(begin)

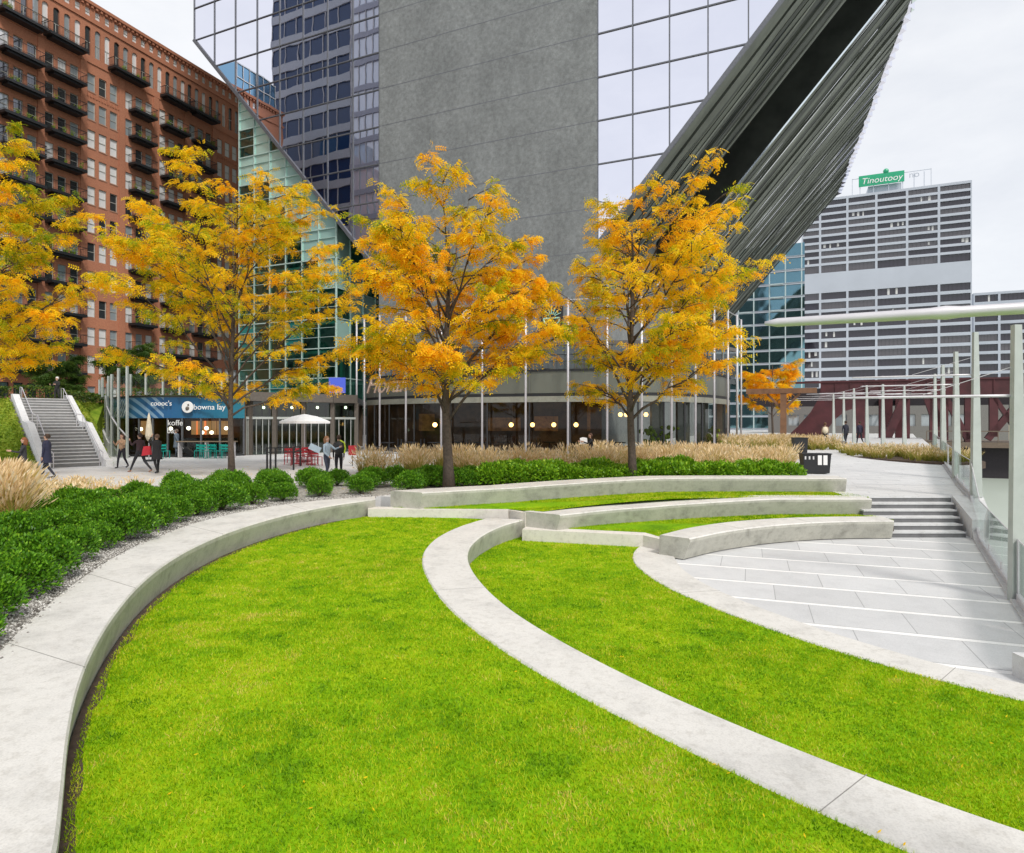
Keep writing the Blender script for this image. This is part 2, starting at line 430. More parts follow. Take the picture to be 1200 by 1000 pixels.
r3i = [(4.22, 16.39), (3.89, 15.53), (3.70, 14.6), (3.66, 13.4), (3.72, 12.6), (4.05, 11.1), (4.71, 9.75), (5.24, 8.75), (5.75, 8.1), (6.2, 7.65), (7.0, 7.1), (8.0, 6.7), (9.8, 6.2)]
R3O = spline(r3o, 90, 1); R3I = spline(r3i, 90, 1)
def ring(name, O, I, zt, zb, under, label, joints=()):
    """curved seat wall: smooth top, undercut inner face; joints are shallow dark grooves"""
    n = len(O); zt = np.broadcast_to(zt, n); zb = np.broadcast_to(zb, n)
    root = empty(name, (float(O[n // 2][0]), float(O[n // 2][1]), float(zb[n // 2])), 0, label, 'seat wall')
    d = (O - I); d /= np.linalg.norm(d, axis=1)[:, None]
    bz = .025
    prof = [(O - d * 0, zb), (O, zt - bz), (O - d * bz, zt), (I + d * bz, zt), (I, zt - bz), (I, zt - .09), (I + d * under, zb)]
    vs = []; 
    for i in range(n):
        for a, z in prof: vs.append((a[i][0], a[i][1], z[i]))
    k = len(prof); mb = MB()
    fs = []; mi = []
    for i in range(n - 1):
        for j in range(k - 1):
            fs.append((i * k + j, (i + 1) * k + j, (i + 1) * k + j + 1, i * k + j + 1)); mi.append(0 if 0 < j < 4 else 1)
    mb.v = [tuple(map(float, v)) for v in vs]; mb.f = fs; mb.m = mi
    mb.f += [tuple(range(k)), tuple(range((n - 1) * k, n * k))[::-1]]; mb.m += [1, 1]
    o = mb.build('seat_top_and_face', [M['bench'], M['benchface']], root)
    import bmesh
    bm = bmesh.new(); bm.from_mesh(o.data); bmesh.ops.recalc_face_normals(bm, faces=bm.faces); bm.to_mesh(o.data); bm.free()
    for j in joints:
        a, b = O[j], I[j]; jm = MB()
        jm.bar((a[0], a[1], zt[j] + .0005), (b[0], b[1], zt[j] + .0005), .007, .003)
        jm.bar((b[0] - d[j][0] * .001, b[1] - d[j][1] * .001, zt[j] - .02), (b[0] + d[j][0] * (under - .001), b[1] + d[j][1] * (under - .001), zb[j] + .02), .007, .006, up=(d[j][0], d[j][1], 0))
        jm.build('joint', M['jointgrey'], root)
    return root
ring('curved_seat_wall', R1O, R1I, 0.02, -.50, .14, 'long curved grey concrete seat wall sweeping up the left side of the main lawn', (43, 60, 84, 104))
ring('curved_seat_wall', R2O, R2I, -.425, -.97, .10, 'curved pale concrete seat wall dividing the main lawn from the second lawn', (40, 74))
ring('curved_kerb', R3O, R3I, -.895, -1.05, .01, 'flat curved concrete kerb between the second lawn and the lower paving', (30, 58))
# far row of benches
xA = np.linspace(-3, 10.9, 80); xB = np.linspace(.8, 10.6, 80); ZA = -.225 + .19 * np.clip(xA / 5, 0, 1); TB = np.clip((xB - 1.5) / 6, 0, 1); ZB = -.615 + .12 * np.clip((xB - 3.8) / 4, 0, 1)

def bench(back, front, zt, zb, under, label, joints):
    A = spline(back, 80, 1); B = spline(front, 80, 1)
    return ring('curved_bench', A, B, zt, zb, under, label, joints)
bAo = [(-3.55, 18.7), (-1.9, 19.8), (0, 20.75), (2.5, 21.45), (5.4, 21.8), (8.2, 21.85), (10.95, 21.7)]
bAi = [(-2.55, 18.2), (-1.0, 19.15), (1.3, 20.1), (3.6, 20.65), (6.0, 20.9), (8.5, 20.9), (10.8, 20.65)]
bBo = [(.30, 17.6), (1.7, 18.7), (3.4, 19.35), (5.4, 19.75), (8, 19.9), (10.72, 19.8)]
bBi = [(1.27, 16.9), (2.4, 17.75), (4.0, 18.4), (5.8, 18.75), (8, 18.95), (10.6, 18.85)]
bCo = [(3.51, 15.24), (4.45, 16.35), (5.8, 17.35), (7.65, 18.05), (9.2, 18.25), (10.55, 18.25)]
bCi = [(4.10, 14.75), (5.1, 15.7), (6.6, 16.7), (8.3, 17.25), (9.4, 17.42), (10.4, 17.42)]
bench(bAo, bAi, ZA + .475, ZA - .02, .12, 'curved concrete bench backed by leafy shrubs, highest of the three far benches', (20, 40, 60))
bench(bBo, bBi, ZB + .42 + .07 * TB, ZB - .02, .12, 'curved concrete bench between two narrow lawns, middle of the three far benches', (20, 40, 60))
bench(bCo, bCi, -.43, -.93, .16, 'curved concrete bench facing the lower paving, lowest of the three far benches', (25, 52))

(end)

• _What is being asked_
Set down the material above as is, without any pictures.

• _Result below_
Keep writing the Blender script for this image. This is part 2, starting at line 430. More parts follow. Take the picture to be 1200 by 1000 pixels.
r3i = [(4.22, 16.39), (3.89, 15.53), (3.70, 14.6), (3.66, 13.4), (3.72, 12.6), (4.05, 11.1), (4.71, 9.75), (5.24, 8.75), (5.75, 8.1), (6.2, 7.65), (7.0, 7.1), (8.0, 6.7), (9.8, 6.2)]
R3O = spline(r3o, 90, 1); R3I = spline(r3i, 90, 1)
def ring(name, O, I, zt, zb, under, label, joints=()):
    """curved seat wall: smooth top, undercut inner face; joints are shallow dark grooves"""
    n = len(O); zt = np.broadcast_to(zt, n); zb = np.broadcast_to(zb, n)
    root = empty(name, (float(O[n // 2][0]), float(O[n // 2][1]), float(zb[n // 2])), 0, label, 'seat wall')
    d = (O - I); d /= np.linalg.norm(d, axis=1)[:, None]
    bz = .025
    prof = [(O - d * 0, zb), (O, zt - bz), (O - d * bz, zt), (I + d * bz, zt), (I, zt - bz), (I, zt - .09), (I + d * under, zb)]
    vs = []; 
    for i in range(n):
        for a, z in prof: vs.append((a[i][0], a[i][1], z[i]))
    k = len(prof); mb = MB()
    fs = []; mi = []
    for i in range(n - 1):
        for j in range(k - 1):
            fs.append((i * k + j, (i + 1) * k + j, (i + 1) * k + j + 1, i * k + j + 1)); mi.append(0 if 0 < j < 4 else 1)
    mb.v = [tuple(map(float, v)) for v in vs]; mb.f = fs; mb.m = mi
    mb.f += [tuple(range(k)), tuple(range((n - 1) * k, n * k))[::-1]]; mb.m += [1, 1]
    o = mb.build('seat_top_and_face', [M['bench'], M['benchface']], root)
    import bmesh
    bm = bmesh.new(); bm.from_mesh(o.data); bmesh.ops.recalc_face_normals(bm, faces=bm.faces); bm.to_mesh(o.data); bm.free()
    for j in joints:
        a, b = O[j], I[j]; jm = MB()
        jm.bar((a[0], a[1], zt[j] + .0005), (b[0], b[1], zt[j] + .0005), .007, .003)
        jm.bar((b[0] - d[j][0] * .001, b[1] - d[j][1] * .001, zt[j] - .02), (b[0] + d[j][0] * (under - .001), b[1] + d[j][1] * (under - .001), zb[j] + .02), .007, .006, up=(d[j][0], d[j][1], 0))
        jm.build('joint', M['jointgrey'], root)
    return root
ring('curved_seat_wall', R1O, R1I, 0.02, -.50, .14, 'long curved grey concrete seat wall sweeping up the left side of the main lawn', (43, 60, 84, 104))
ring('curved_seat_wall', R2O, R2I, -.425, -.97, .10, 'curved pale concrete seat wall dividing the main lawn from the second lawn', (40, 74))
ring('curved_kerb', R3O, R3I, -.895, -1.05, .01, 'flat curved concrete kerb between the second lawn and the lower paving', (30, 58))
# far row of benches
xA = np.linspace(-3, 10.9, 80); xB = np.linspace(.8, 10.6, 80); ZA = -.225 + .19 * np.clip(xA / 5, 0, 1); TB = np.clip((xB - 1.5) / 6, 0, 1); ZB = -.615 + .12 * np.clip((xB - 3.8) / 4, 0, 1)

def bench(back, front, zt, zb, under, label, joints):
    A = spline(back, 80, 1); B = spline(front, 80, 1)
    return ring('curved_bench', A, B, zt, zb, under, label, joints)
bAo = [(-3.55, 18.7), (-1.9, 19.8), (0, 20.75), (2.5, 21.45), (5.4, 21.8), (8.2, 21.85), (10.95, 21.7)]
bAi = [(-2.55, 18.2), (-1.0, 19.15), (1.3, 20.1), (3.6, 20.65), (6.0, 20.9), (8.5, 20.9), (10.8, 20.65)]
bBo = [(.30, 17.6), (1.7, 18.7), (3.4, 19.35), (5.4, 19.75), (8, 19.9), (10.72, 19.8)]
bBi = [(1.27, 16.9), (2.4, 17.75), (4.0, 18.4), (5.8, 18.75), (8, 18.95), (10.6, 18.85)]
bCo = [(3.51, 15.24), (4.45, 16.35), (5.8, 17.35), (7.65, 18.05), (9.2, 18.25), (10.55, 18.25)]
bCi = [(4.10, 14.75), (5.1, 15.7), (6.6, 16.7), (8.3, 17.25), (9.4, 17.42), (10.4, 17.42)]
bench(bAo, bAi, ZA + .475, ZA - .02, .12, 'curved concrete bench backed by leafy shrubs, highest of the three far benches', (20, 40, 60))
bench(bBo, bBi, ZB + .42 + .07 * TB, ZB - .02, .12, 'curved concrete bench between two narrow lawns, middle of the three far benches', (20, 40, 60))
bench(bCo, bCi, -.43, -.93, .16, 'curved concrete bench facing the lower paving, lowest of the three far benches', (25, 52))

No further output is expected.